The experience of civic organizations such as the National Peace Council (NPC) has been positive with regard to taking the message of the government’s plan with reconciliation to the general public. During the past several months NPC has been conducting dialogues and discussions at the district level with its partner organizations and their members who have included religious clergy from all four religions, school teachers and grassroots society members, on the concept of transitional justice. There is a general appreciation that the concept of transitional justice is a reasonable one and fair and essential by the larger society. More significantly, when they were asked to respond to questions, most agreed that the truth about the past needed to be ascertained. Almost an equal number agreed that those who committed crimes outside of their duties should be punished, and close to half of them had no objection to a hybrid court with international participation.
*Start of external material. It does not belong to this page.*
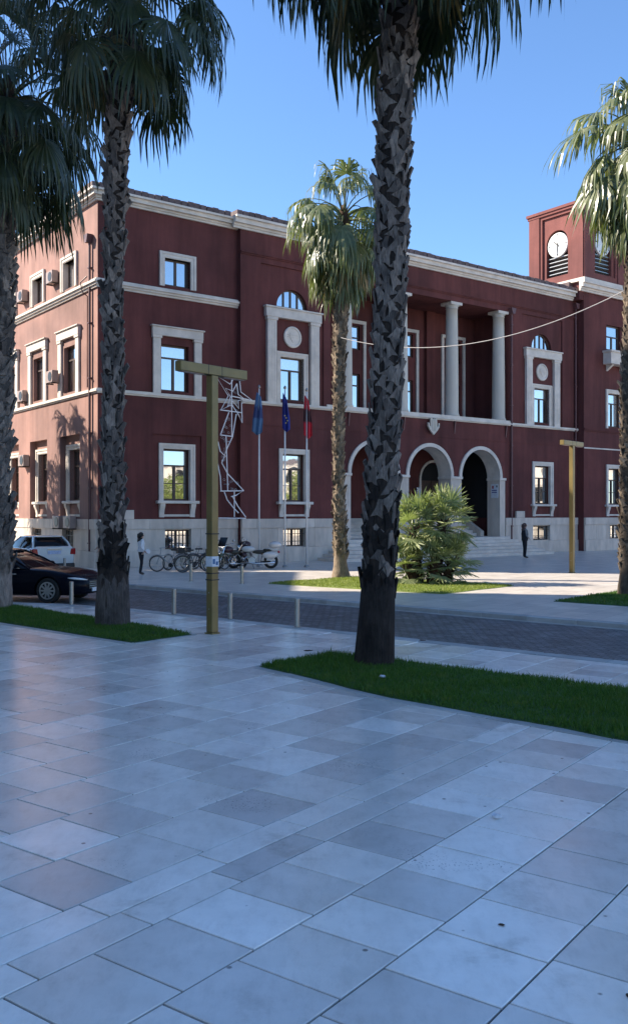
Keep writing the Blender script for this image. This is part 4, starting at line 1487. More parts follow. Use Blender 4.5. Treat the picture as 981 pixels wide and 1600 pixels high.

What was encouraging was the willingness of the participants to appreciate the need for a lasting political solution to the problem of the Sri Lankan state with the ethnic and religious minorities. Chairman of the Western Province Zonal Consultation Task Force Wasantha Kariyawasam, who chaired consultations with civic groups in Galle, Matara and Hambantota noted the openness of those who came before the task force to foreign judges to ensure a fair outcome in the judicial process. He also said that the people could relate to the problems of the war in the north and east by reference to their own experience of the JVP insurrection. He said that a list of 98 names of missing persons from the JVP era was given to the task force by the divisional government officer who had obtained the names from the village level officials.
During discussions with civil society groups, two key messages get highlighted. The first was the limited information available to the general population regarding these issues. There is an absence of strong and systematic messaging by the government at this time. So far what is taking place is a process of consultation with those who are more knowledgeable, and not one of mass education which needs to come at least in the post-consultation phase. Second, the message from the Tamil-speaking participants from the North and East is their scepticism about the ultimate outcome of the ongoing transitional justice process. This highlights the need for greater inclusion of such groups into the process and for trust building with them. The role of civil society in these circumstances in taking the message to the people and in ensuring a sense of participation is extremely important.